TASK INSTRUCTIONS:
Copy every line with the string "part" in it.

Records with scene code
──────

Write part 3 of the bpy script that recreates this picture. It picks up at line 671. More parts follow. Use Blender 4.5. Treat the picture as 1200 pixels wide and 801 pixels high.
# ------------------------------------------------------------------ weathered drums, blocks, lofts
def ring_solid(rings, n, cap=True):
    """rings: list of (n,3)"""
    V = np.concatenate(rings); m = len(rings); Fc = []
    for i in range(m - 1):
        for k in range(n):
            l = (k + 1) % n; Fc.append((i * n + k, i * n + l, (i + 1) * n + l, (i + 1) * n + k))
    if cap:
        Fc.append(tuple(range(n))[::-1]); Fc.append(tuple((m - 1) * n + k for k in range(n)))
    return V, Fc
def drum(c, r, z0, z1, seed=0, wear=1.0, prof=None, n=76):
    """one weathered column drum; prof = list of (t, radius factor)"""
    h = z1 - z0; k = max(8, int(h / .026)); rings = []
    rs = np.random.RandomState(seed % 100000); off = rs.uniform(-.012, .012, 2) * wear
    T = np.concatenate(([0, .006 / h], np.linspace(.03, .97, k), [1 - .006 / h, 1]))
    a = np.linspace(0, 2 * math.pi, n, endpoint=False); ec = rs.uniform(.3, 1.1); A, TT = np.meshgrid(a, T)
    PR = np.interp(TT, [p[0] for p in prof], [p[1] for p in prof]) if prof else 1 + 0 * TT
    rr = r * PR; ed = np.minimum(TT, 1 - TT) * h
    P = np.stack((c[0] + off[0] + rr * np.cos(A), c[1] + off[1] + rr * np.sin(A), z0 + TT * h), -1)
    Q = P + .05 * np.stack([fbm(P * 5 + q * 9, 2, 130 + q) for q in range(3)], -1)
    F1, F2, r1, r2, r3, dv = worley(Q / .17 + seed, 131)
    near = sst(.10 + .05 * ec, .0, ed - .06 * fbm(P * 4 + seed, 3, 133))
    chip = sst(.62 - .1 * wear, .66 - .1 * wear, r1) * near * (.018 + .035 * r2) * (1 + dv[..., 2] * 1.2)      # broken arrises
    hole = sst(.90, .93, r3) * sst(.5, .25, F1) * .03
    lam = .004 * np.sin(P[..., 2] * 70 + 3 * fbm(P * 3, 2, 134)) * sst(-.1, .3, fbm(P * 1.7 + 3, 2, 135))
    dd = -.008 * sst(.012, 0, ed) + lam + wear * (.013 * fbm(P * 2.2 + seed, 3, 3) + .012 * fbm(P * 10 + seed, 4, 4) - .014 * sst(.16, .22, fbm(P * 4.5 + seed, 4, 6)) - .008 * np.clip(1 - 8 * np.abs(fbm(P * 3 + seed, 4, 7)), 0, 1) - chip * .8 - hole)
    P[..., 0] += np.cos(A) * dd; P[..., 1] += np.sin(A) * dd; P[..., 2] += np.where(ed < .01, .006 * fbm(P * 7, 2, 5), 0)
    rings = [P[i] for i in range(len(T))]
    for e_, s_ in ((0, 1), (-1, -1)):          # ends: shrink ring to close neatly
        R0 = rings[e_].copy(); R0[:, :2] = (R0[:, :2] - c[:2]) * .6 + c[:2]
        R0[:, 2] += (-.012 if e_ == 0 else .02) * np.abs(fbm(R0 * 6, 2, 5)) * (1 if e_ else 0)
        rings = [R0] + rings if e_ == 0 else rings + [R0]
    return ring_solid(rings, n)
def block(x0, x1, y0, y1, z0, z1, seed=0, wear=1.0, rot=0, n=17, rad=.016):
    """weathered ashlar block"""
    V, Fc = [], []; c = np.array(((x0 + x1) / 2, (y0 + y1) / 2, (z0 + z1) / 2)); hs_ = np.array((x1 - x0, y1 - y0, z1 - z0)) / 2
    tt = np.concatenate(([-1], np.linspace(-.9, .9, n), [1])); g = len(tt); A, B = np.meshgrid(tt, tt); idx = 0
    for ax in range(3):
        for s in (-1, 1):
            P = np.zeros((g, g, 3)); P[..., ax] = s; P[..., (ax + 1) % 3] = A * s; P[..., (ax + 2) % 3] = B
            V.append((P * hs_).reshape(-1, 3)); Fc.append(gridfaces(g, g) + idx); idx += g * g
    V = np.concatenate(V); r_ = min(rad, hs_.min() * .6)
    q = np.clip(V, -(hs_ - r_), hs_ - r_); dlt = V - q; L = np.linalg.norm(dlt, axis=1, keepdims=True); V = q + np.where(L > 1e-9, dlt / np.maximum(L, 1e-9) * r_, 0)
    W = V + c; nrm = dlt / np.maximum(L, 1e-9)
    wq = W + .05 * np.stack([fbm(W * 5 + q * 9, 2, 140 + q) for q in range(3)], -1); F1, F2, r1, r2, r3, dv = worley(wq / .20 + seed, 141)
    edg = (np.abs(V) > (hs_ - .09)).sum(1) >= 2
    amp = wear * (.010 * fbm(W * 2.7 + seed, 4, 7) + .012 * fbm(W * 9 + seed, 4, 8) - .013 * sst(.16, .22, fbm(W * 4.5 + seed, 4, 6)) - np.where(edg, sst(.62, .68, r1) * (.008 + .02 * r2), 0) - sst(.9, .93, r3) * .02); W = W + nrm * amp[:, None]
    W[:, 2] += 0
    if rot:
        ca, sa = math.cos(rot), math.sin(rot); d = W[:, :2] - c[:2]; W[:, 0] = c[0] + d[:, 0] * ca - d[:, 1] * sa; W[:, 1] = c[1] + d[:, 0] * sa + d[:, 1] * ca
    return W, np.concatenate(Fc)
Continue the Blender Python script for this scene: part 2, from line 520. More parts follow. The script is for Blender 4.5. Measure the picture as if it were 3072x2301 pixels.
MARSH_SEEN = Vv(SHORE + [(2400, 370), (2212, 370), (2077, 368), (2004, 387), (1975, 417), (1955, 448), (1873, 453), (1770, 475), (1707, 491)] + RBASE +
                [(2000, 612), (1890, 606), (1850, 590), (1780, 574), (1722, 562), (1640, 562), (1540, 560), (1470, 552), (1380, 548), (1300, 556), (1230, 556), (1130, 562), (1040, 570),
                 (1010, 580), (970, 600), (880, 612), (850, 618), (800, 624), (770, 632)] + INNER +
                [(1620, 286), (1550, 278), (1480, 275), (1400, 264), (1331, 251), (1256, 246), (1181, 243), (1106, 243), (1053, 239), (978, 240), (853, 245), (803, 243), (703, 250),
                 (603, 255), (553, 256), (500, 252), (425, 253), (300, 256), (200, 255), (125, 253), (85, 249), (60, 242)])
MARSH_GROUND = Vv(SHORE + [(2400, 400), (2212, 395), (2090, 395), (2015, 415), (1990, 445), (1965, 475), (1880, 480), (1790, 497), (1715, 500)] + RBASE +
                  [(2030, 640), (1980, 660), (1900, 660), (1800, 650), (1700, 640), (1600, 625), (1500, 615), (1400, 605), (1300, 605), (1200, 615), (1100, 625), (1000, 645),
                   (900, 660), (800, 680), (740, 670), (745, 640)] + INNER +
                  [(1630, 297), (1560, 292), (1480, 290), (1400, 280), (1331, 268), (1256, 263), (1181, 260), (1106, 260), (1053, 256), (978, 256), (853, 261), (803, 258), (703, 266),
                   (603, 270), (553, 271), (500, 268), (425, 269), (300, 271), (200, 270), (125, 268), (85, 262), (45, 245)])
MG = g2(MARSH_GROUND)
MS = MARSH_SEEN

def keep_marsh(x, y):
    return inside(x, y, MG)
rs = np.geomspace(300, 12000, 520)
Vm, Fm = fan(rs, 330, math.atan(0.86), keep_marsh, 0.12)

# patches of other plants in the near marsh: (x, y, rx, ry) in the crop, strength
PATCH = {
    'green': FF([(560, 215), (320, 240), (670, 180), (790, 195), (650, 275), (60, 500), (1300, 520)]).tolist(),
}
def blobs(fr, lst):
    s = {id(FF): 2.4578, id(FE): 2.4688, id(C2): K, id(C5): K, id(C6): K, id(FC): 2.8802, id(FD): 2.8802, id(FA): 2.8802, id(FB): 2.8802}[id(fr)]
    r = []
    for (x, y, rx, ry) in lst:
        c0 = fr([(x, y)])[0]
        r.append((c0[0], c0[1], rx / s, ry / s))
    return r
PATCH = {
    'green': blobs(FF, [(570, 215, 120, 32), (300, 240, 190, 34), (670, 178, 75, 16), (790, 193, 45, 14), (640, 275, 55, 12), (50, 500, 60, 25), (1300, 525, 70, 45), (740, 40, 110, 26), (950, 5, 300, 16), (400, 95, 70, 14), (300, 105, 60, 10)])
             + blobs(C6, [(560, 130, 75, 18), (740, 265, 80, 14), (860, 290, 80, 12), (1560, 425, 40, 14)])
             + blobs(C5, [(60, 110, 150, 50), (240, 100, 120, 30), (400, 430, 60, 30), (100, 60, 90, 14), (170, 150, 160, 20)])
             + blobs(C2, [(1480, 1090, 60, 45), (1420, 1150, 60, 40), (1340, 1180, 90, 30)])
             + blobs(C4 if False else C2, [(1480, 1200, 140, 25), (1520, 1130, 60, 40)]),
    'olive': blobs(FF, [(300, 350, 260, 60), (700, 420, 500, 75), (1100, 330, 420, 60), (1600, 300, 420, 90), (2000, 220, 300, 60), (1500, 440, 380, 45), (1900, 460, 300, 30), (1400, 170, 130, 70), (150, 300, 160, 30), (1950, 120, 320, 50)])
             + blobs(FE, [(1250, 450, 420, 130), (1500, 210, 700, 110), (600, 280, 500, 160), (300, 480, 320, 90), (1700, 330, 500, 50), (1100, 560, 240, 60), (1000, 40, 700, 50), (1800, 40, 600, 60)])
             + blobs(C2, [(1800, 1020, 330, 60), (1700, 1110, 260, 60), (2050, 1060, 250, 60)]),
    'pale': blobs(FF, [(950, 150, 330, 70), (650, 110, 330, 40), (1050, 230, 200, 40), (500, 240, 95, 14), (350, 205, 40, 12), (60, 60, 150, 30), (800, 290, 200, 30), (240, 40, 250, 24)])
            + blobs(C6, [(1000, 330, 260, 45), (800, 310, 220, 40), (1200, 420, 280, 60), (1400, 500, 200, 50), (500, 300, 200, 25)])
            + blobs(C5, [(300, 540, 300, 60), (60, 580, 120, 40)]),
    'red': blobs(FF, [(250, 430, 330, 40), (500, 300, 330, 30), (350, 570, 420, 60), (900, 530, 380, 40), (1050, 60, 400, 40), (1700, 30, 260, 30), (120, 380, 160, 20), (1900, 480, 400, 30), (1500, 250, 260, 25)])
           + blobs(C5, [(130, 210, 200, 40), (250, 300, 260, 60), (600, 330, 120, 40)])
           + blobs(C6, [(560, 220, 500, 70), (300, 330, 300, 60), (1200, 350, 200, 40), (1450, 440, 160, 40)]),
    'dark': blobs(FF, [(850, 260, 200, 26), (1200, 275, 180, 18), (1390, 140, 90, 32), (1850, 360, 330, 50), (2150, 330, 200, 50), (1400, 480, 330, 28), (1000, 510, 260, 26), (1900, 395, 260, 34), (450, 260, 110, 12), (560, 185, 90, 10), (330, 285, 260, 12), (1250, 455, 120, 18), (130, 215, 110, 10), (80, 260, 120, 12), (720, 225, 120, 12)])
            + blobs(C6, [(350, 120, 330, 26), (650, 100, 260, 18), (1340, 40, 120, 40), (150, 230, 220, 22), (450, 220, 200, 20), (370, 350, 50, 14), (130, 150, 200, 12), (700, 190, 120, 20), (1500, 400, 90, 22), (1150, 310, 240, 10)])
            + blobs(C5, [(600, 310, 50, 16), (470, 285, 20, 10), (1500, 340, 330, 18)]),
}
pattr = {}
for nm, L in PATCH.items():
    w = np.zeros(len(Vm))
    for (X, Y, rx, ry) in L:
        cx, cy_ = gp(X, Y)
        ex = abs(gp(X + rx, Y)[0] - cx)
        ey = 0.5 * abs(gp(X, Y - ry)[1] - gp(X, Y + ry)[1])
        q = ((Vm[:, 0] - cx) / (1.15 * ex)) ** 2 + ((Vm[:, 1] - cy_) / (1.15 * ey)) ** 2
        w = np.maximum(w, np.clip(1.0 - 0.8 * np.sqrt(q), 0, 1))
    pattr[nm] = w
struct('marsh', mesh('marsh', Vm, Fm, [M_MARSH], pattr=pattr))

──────

THE RESULT:
Write part 3 of the bpy script that recreates this picture. It picks up at line 671. More parts follow. Use Blender 4.5. Treat the picture as 1200 pixels wide and 801 pixels high.
Continue the Blender Python script for this scene: part 2, from line 520. More parts follow. The script is for Blender 4.5. Measure the picture as if it were 3072x2301 pixels.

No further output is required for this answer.